**Stated problem**
Skip the pictures and repeat each line of the data exactly.

**Data shown**
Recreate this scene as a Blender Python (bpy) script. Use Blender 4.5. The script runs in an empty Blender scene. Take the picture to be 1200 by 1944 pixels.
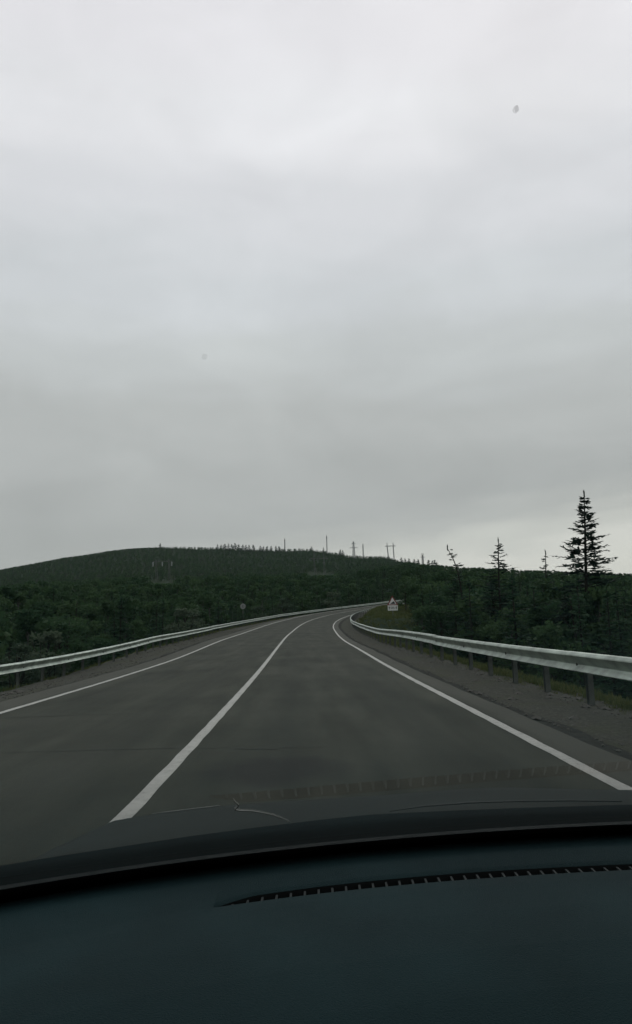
import bpy, math, random
import numpy as np
from mathutils import Vector, Matrix

random.seed(7)
RNG = np.random.default_rng(11)
scene = bpy.context.scene
COL = scene.collection

# ------------------------------------------------------------------ camera
FPX, W0, H0 = 1309.0, 1200.0, 1944.0
PITCH = math.atan((1177.6134 - 972.0) / FPX)
ROLL = math.radians(1.4938)
CAM_H = 1.30
cam_data = bpy.data.cameras.new('camera')
cam_data.sensor_fit = 'VERTICAL'
cam_data.sensor_height = 24.0
cam_data.lens = 24.0 * FPX / H0
cam_data.clip_start = 0.02
cam_data.clip_end = 8000.0
cam = bpy.data.objects.new('camera', cam_data)
COL.objects.link(cam)
_fw = Vector((0, math.cos(PITCH), math.sin(PITCH)))
_upc = Vector((0, -math.sin(PITCH), math.cos(PITCH)))
_xr = Vector((1, 0, 0))
_right = _xr * math.cos(ROLL) - _upc * math.sin(ROLL)
_up = _xr * math.sin(ROLL) + _upc * math.cos(ROLL)
m = Matrix((_right, _up, -_fw)).transposed().to_4x4()
m.translation = (0, 0, CAM_H)
cam.matrix_world = m
scene.camera = cam

# ------------------------------------------------------------------ sky, sun, exposure
SUN_EL, SUN_AZ = math.radians(48), math.radians(20)
world = bpy.data.worlds.new('World')
scene.world = world
world.use_nodes = True
nt = world.node_tree
nt.nodes.clear()
def N(tree, kind, **kw):
    n = tree.nodes.new(kind)
    for k, v in kw.items():
        setattr(n, k, v)
    return n
def mathn(tree, op, a, b=None, clamp=False):
    n = tree.nodes.new('ShaderNodeMath'); n.operation = op; n.use_clamp = clamp
    for i, v in enumerate((a, b)):
        if v is None: continue
        if isinstance(v, (int, float)): n.inputs[i].default_value = v
        else: tree.links.new(v, n.inputs[i])
    return n.outputs[0]
def ramp(tree, fac, stops, interp='LINEAR'):
    n = tree.nodes.new('ShaderNodeValToRGB')
    cr = n.color_ramp; cr.interpolation = interp
    while len(cr.elements) > 1: cr.elements.remove(cr.elements[-1])
    cr.elements[0].position = stops[0][0]; cr.elements[0].color = (*stops[0][1], 1)
    for p, c in stops[1:]:
        e = cr.elements.new(p); e.color = (*c, 1)
    tree.links.new(fac, n.inputs[0])
    return n.outputs[0]
def mixc(tree, fac, a, b, mode='MIX'):
    n = tree.nodes.new('ShaderNodeMix'); n.data_type = 'RGBA'; n.blend_type = mode
    for sock, v in ((n.inputs[0], fac), (n.inputs[6], a), (n.inputs[7], b)):
        if isinstance(v, (int, float)): sock.default_value = v
        elif isinstance(v, tuple): sock.default_value = (*v, 1)
        else: tree.links.new(v, sock)
    return n.outputs[2]
out = N(nt, 'ShaderNodeOutputWorld')
bg = N(nt, 'ShaderNodeBackground'); bg.inputs[1].default_value = 0.10
nt.links.new(bg.outputs[0], out.inputs[0])
skyt = N(nt, 'ShaderNodeTexSky'); skyt.sky_type = 'NISHITA'; skyt.sun_disc = False
skyt.sun_elevation = SUN_EL; skyt.sun_rotation = SUN_AZ
tc = N(nt, 'ShaderNodeTexCoord')
sep = N(nt, 'ShaderNodeSeparateXYZ'); nt.links.new(tc.outputs['Generated'], sep.inputs[0])
mp = N(nt, 'ShaderNodeMapping'); mp.inputs['Scale'].default_value = (1.3, 1.3, 6.5)
nt.links.new(tc.outputs['Generated'], mp.inputs[0])
n1 = N(nt, 'ShaderNodeTexNoise'); n1.inputs['Scale'].default_value = 1.9; n1.inputs['Detail'].default_value = 5
n1.inputs['Roughness'].default_value = 0.48; n1.inputs['Distortion'].default_value = 0.5
nt.links.new(mp.outputs[0], n1.inputs[0])
mp2 = N(nt, 'ShaderNodeMapping'); mp2.inputs['Scale'].default_value = (1.0, 1.0, 2.2); mp2.inputs['Location'].default_value = (3.1, 0.4, 1.0)
nt.links.new(tc.outputs['Generated'], mp2.inputs[0])
n2 = N(nt, 'ShaderNodeTexNoise'); n2.inputs['Scale'].default_value = 2.4; n2.inputs['Detail'].default_value = 3
nt.links.new(mp2.outputs[0], n2.inputs[0])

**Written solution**
Recreate this scene as a Blender Python (bpy) script. Use Blender 4.5. The script runs in an empty Blender scene. Take the picture to be 1200 by 1944 pixels.
import bpy, math, random
import numpy as np
from mathutils import Vector, Matrix

random.seed(7)
RNG = np.random.default_rng(11)
scene = bpy.context.scene
COL = scene.collection

# ------------------------------------------------------------------ camera
FPX, W0, H0 = 1309.0, 1200.0, 1944.0
PITCH = math.atan((1177.6134 - 972.0) / FPX)
ROLL = math.radians(1.4938)
CAM_H = 1.30
cam_data = bpy.data.cameras.new('camera')
cam_data.sensor_fit = 'VERTICAL'
cam_data.sensor_height = 24.0
cam_data.lens = 24.0 * FPX / H0
cam_data.clip_start = 0.02
cam_data.clip_end = 8000.0
cam = bpy.data.objects.new('camera', cam_data)
COL.objects.link(cam)
_fw = Vector((0, math.cos(PITCH), math.sin(PITCH)))
_upc = Vector((0, -math.sin(PITCH), math.cos(PITCH)))
_xr = Vector((1, 0, 0))
_right = _xr * math.cos(ROLL) - _upc * math.sin(ROLL)
_up = _xr * math.sin(ROLL) + _upc * math.cos(ROLL)
m = Matrix((_right, _up, -_fw)).transposed().to_4x4()
m.translation = (0, 0, CAM_H)
cam.matrix_world = m
scene.camera = cam

# ------------------------------------------------------------------ sky, sun, exposure
SUN_EL, SUN_AZ = math.radians(48), math.radians(20)
world = bpy.data.worlds.new('World')
scene.world = world
world.use_nodes = True
nt = world.node_tree
nt.nodes.clear()
def N(tree, kind, **kw):
    n = tree.nodes.new(kind)
    for k, v in kw.items():
        setattr(n, k, v)
    return n
def mathn(tree, op, a, b=None, clamp=False):
    n = tree.nodes.new('ShaderNodeMath'); n.operation = op; n.use_clamp = clamp
    for i, v in enumerate((a, b)):
        if v is None: continue
        if isinstance(v, (int, float)): n.inputs[i].default_value = v
        else: tree.links.new(v, n.inputs[i])
    return n.outputs[0]
def ramp(tree, fac, stops, interp='LINEAR'):
    n = tree.nodes.new('ShaderNodeValToRGB')
    cr = n.color_ramp; cr.interpolation = interp
    while len(cr.elements) > 1: cr.elements.remove(cr.elements[-1])
    cr.elements[0].position = stops[0][0]; cr.elements[0].color = (*stops[0][1], 1)
    for p, c in stops[1:]:
        e = cr.elements.new(p); e.color = (*c, 1)
    tree.links.new(fac, n.inputs[0])
    return n.outputs[0]
def mixc(tree, fac, a, b, mode='MIX'):
    n = tree.nodes.new('ShaderNodeMix'); n.data_type = 'RGBA'; n.blend_type = mode
    for sock, v in ((n.inputs[0], fac), (n.inputs[6], a), (n.inputs[7], b)):
        if isinstance(v, (int, float)): sock.default_value = v
        elif isinstance(v, tuple): sock.default_value = (*v, 1)
        else: tree.links.new(v, sock)
    return n.outputs[2]
out = N(nt, 'ShaderNodeOutputWorld')
bg = N(nt, 'ShaderNodeBackground'); bg.inputs[1].default_value = 0.10
nt.links.new(bg.outputs[0], out.inputs[0])
skyt = N(nt, 'ShaderNodeTexSky'); skyt.sky_type = 'NISHITA'; skyt.sun_disc = False
skyt.sun_elevation = SUN_EL; skyt.sun_rotation = SUN_AZ
tc = N(nt, 'ShaderNodeTexCoord')
sep = N(nt, 'ShaderNodeSeparateXYZ'); nt.links.new(tc.outputs['Generated'], sep.inputs[0])
mp = N(nt, 'ShaderNodeMapping'); mp.inputs['Scale'].default_value = (1.3, 1.3, 6.5)
nt.links.new(tc.outputs['Generated'], mp.inputs[0])
n1 = N(nt, 'ShaderNodeTexNoise'); n1.inputs['Scale'].default_value = 1.9; n1.inputs['Detail'].default_value = 5
n1.inputs['Roughness'].default_value = 0.48; n1.inputs['Distortion'].default_value = 0.5
nt.links.new(mp.outputs[0], n1.inputs[0])
mp2 = N(nt, 'ShaderNodeMapping'); mp2.inputs['Scale'].default_value = (1.0, 1.0, 2.2); mp2.inputs['Location'].default_value = (3.1, 0.4, 1.0)
nt.links.new(tc.outputs['Generated'], mp2.inputs[0])
n2 = N(nt, 'ShaderNodeTexNoise'); n2.inputs['Scale'].default_value = 2.4; n2.inputs['Detail'].default_value = 3
nt.links.new(mp2.outputs[0], n2.inputs[0])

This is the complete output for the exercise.